▸ Information provided:
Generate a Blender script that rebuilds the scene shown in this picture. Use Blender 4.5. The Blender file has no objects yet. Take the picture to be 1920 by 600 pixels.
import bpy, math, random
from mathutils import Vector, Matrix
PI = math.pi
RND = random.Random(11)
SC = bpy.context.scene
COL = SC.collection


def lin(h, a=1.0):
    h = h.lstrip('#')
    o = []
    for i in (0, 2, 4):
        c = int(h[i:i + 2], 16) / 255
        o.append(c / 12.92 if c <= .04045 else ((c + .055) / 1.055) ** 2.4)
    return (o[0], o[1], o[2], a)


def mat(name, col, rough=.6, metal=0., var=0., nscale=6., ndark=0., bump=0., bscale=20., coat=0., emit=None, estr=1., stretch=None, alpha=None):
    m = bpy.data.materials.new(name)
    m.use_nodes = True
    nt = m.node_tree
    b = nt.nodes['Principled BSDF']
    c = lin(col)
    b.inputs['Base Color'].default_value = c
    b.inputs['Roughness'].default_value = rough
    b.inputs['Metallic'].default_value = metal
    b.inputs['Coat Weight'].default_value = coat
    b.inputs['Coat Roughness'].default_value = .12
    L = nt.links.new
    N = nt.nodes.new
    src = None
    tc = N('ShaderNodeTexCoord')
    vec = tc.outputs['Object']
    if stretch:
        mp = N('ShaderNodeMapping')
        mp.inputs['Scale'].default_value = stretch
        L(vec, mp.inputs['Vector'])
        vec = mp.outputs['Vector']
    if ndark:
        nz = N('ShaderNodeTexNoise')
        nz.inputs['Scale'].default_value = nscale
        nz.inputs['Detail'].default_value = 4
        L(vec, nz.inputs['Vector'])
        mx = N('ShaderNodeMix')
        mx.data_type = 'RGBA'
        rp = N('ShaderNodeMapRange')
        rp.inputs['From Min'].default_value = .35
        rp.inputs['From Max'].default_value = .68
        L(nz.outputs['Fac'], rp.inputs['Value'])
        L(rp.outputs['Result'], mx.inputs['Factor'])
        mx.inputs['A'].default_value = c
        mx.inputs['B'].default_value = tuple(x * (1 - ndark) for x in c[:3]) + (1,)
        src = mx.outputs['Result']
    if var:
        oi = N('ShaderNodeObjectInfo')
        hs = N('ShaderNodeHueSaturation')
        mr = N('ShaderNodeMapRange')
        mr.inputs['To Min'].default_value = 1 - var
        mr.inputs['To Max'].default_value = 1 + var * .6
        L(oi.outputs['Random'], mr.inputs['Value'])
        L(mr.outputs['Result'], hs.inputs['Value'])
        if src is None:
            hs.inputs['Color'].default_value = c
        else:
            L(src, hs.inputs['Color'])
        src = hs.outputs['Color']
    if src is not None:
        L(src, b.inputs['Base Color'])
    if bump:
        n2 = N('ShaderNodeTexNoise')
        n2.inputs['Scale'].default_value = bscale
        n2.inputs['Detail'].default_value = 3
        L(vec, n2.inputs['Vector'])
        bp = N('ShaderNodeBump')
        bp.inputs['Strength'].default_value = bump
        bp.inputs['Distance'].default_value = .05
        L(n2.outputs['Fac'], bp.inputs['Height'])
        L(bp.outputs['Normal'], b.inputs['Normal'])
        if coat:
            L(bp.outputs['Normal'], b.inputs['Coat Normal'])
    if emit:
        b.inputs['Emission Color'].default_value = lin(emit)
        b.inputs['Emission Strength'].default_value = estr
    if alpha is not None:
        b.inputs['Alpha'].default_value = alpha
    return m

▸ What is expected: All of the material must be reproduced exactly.

▸ Output below:
Generate a Blender script that rebuilds the scene shown in this picture. Use Blender 4.5. The Blender file has no objects yet. Take the picture to be 1920 by 600 pixels.
import bpy, math, random
from mathutils import Vector, Matrix
PI = math.pi
RND = random.Random(11)
SC = bpy.context.scene
COL = SC.collection


def lin(h, a=1.0):
    h = h.lstrip('#')
    o = []
    for i in (0, 2, 4):
        c = int(h[i:i + 2], 16) / 255
        o.append(c / 12.92 if c <= .04045 else ((c + .055) / 1.055) ** 2.4)
    return (o[0], o[1], o[2], a)


def mat(name, col, rough=.6, metal=0., var=0., nscale=6., ndark=0., bump=0., bscale=20., coat=0., emit=None, estr=1., stretch=None, alpha=None):
    m = bpy.data.materials.new(name)
    m.use_nodes = True
    nt = m.node_tree
    b = nt.nodes['Principled BSDF']
    c = lin(col)
    b.inputs['Base Color'].default_value = c
    b.inputs['Roughness'].default_value = rough
    b.inputs['Metallic'].default_value = metal
    b.inputs['Coat Weight'].default_value = coat
    b.inputs['Coat Roughness'].default_value = .12
    L = nt.links.new
    N = nt.nodes.new
    src = None
    tc = N('ShaderNodeTexCoord')
    vec = tc.outputs['Object']
    if stretch:
        mp = N('ShaderNodeMapping')
        mp.inputs['Scale'].default_value = stretch
        L(vec, mp.inputs['Vector'])
        vec = mp.outputs['Vector']
    if ndark:
        nz = N('ShaderNodeTexNoise')
        nz.inputs['Scale'].default_value = nscale
        nz.inputs['Detail'].default_value = 4
        L(vec, nz.inputs['Vector'])
        mx = N('ShaderNodeMix')
        mx.data_type = 'RGBA'
        rp = N('ShaderNodeMapRange')
        rp.inputs['From Min'].default_value = .35
        rp.inputs['From Max'].default_value = .68
        L(nz.outputs['Fac'], rp.inputs['Value'])
        L(rp.outputs['Result'], mx.inputs['Factor'])
        mx.inputs['A'].default_value = c
        mx.inputs['B'].default_value = tuple(x * (1 - ndark) for x in c[:3]) + (1,)
        src = mx.outputs['Result']
    if var:
        oi = N('ShaderNodeObjectInfo')
        hs = N('ShaderNodeHueSaturation')
        mr = N('ShaderNodeMapRange')
        mr.inputs['To Min'].default_value = 1 - var
        mr.inputs['To Max'].default_value = 1 + var * .6
        L(oi.outputs['Random'], mr.inputs['Value'])
        L(mr.outputs['Result'], hs.inputs['Value'])
        if src is None:
            hs.inputs['Color'].default_value = c
        else:
            L(src, hs.inputs['Color'])
        src = hs.outputs['Color']
    if src is not None:
        L(src, b.inputs['Base Color'])
    if bump:
        n2 = N('ShaderNodeTexNoise')
        n2.inputs['Scale'].default_value = bscale
        n2.inputs['Detail'].default_value = 3
        L(vec, n2.inputs['Vector'])
        bp = N('ShaderNodeBump')
        bp.inputs['Strength'].default_value = bump
        bp.inputs['Distance'].default_value = .05
        L(n2.outputs['Fac'], bp.inputs['Height'])
        L(bp.outputs['Normal'], b.inputs['Normal'])
        if coat:
            L(bp.outputs['Normal'], b.inputs['Coat Normal'])
    if emit:
        b.inputs['Emission Color'].default_value = lin(emit)
        b.inputs['Emission Strength'].default_value = estr
    if alpha is not None:
        b.inputs['Alpha'].default_value = alpha
    return m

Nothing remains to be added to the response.